EXPANDED LABEL: 2022.055 2022.056 PATAIALII
By Ruth McDougall
‘sis’ August 2023
Christina Pataialii’s installations explore issues of identity, inheritance and the history and practice of painting. Her works are often executed on the rough cloth her father would use as protective drop sheets for his house-painting jobs. Pataialii’s medium is a mixture of domestic house paint with artist acrylic paints, while her brushstrokes are wide and gestural — a visual representation of her own body’s movements on long days spent painting houses with her father when she was a teenager in Auckland.
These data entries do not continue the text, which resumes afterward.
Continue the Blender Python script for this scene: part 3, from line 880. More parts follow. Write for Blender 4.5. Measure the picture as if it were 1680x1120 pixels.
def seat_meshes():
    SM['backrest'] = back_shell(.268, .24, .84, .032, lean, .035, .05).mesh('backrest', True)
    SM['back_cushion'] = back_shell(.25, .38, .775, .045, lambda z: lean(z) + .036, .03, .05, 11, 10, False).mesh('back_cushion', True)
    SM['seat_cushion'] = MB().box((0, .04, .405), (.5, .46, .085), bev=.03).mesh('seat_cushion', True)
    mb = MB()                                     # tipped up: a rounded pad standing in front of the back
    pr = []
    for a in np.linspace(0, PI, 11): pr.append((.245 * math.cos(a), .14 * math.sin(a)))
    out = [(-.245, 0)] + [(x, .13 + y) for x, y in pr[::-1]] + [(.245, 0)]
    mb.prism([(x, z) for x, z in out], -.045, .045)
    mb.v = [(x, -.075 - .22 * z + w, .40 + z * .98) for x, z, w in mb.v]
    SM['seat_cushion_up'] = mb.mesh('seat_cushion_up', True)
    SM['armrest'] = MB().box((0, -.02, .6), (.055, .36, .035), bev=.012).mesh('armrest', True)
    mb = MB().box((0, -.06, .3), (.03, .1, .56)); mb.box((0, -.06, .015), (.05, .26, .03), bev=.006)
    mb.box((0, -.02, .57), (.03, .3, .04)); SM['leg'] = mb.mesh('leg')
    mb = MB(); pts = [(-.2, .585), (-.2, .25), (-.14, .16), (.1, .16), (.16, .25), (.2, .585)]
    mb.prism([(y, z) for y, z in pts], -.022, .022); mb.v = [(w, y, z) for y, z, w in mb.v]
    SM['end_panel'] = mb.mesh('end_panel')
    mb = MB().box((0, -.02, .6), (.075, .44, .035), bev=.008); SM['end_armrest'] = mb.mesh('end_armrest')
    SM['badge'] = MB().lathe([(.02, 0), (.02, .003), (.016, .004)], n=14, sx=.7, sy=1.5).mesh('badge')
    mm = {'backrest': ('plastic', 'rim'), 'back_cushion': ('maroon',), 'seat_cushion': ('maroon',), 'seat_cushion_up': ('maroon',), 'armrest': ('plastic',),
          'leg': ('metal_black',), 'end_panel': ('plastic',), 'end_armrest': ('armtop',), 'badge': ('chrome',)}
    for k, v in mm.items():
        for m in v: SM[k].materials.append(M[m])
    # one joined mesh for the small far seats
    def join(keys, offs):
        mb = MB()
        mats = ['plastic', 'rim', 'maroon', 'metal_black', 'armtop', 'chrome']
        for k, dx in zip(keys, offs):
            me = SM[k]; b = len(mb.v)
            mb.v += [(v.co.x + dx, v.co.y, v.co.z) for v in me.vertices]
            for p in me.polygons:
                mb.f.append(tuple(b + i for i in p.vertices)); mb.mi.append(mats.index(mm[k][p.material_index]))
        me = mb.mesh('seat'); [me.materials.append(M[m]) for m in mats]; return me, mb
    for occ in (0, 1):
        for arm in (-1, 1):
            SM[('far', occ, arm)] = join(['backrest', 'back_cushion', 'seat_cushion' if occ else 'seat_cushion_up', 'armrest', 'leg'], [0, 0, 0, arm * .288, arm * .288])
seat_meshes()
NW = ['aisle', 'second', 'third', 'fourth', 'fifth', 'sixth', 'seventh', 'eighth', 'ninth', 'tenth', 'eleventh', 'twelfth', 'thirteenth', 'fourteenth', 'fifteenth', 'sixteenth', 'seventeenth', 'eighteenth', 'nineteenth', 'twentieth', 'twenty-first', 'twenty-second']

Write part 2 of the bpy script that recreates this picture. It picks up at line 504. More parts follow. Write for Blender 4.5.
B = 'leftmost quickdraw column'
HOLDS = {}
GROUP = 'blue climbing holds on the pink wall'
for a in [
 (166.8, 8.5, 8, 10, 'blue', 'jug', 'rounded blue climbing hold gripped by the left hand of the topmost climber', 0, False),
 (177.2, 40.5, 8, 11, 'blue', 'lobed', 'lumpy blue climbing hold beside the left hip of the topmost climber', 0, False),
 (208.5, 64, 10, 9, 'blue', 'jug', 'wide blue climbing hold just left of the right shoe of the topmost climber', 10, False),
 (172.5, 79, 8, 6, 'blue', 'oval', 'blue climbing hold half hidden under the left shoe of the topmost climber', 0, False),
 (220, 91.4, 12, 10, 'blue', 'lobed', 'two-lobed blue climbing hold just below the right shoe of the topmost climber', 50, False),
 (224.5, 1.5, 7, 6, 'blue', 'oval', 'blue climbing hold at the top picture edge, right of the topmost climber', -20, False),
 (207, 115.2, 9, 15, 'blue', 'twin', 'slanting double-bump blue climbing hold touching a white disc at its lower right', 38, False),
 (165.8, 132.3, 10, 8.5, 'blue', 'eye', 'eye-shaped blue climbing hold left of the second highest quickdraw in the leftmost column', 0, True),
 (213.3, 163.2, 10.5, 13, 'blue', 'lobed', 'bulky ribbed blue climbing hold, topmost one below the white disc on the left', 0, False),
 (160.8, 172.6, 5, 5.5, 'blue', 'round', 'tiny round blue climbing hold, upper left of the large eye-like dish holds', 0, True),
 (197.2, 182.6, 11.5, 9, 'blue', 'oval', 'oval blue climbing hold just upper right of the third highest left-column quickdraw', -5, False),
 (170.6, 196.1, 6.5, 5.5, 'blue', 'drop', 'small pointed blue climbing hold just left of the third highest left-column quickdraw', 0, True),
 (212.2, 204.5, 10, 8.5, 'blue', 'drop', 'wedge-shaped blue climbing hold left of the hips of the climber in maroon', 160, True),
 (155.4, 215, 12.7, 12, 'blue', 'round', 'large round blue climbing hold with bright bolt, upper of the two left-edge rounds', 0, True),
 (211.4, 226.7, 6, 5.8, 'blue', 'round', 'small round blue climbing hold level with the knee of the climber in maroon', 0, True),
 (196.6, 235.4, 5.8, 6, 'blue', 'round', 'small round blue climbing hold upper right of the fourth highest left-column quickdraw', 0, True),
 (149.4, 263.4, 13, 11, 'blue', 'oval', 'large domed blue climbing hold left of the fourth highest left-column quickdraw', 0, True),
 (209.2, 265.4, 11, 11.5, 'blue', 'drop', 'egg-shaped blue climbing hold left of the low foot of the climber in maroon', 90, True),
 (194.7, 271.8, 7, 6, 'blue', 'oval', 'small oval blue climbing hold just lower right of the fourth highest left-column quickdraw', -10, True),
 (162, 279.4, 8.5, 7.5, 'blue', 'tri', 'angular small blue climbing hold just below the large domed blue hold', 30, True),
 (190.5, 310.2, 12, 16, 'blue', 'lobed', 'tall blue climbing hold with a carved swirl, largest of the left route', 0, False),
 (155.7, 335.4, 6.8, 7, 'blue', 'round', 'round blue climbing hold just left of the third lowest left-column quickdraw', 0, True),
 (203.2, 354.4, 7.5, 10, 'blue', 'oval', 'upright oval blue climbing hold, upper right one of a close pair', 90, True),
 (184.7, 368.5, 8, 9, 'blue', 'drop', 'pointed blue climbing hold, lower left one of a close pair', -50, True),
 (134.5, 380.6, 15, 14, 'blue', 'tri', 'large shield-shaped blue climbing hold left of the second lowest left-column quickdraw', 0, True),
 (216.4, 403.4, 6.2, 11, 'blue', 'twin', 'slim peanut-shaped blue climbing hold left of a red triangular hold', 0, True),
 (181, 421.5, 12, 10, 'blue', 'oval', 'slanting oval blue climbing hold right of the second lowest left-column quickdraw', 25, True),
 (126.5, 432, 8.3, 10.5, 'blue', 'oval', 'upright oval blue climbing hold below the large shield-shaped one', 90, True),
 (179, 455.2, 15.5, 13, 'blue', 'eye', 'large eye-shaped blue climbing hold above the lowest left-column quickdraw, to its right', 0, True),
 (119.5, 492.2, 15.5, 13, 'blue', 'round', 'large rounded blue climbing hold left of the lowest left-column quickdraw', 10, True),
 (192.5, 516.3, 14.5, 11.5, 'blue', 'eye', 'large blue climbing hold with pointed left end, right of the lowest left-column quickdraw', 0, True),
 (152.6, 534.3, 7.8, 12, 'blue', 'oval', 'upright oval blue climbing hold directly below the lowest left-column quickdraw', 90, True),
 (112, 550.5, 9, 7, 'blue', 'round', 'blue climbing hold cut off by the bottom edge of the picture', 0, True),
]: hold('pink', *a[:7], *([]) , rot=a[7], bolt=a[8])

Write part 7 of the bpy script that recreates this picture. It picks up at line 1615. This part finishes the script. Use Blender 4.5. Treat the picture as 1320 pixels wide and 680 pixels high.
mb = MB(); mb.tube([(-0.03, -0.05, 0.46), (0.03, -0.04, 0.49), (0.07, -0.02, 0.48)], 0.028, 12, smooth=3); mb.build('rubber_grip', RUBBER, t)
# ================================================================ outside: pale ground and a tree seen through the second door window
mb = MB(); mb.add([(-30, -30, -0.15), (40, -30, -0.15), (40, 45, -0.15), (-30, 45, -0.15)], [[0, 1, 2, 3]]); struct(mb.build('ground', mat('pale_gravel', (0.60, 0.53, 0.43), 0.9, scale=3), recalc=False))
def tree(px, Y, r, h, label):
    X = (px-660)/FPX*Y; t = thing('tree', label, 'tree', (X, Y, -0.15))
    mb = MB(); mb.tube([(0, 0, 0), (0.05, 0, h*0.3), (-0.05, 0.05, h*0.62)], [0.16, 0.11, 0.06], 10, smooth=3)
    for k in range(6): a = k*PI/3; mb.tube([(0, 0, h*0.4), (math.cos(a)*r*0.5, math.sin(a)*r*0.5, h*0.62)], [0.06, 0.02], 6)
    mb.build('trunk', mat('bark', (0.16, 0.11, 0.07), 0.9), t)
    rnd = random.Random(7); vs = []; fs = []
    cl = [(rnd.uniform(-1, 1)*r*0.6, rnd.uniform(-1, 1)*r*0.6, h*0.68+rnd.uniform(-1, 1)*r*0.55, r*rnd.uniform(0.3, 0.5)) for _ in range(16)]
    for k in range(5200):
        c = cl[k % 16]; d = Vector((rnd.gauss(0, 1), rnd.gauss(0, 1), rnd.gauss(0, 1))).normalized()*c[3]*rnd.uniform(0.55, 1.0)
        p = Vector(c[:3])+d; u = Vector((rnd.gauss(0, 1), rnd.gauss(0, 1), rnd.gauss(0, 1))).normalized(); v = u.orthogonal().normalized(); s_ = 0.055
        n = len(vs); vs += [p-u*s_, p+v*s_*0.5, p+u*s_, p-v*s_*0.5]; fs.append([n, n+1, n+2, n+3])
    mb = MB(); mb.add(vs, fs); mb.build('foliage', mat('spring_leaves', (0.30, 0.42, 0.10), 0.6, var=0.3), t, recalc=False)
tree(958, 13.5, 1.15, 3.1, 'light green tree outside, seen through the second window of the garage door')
There is a strong sense of immediacy in the artist’s practice of building, scraping and erasing the surface of her canvases, as well as working across multiple surfaces simultaneously. Pataialii experiments with combinations of paints to create a spatial push-and-pull between depth and flatness, which hints at underlying narratives and alternative histories, as she explains:
I use the formal language [of paint] to play out ideas, much like words form different ideas, depending on how they are constructed. There are so many ways to explore and investigate through paint that you end up with a visual depiction of something that is perhaps more representational, yet it can also be the visual depiction of problem-solving material, space and composition, form, colour and surface . . . [or] unpacking a memory or an observation . . .
Refusing to adopt clichéd cultural tropes often associated with Pasifika artists in Aotearoa, Pataialii’s confident practice broadens our understanding of contemporary Pacific art and experience.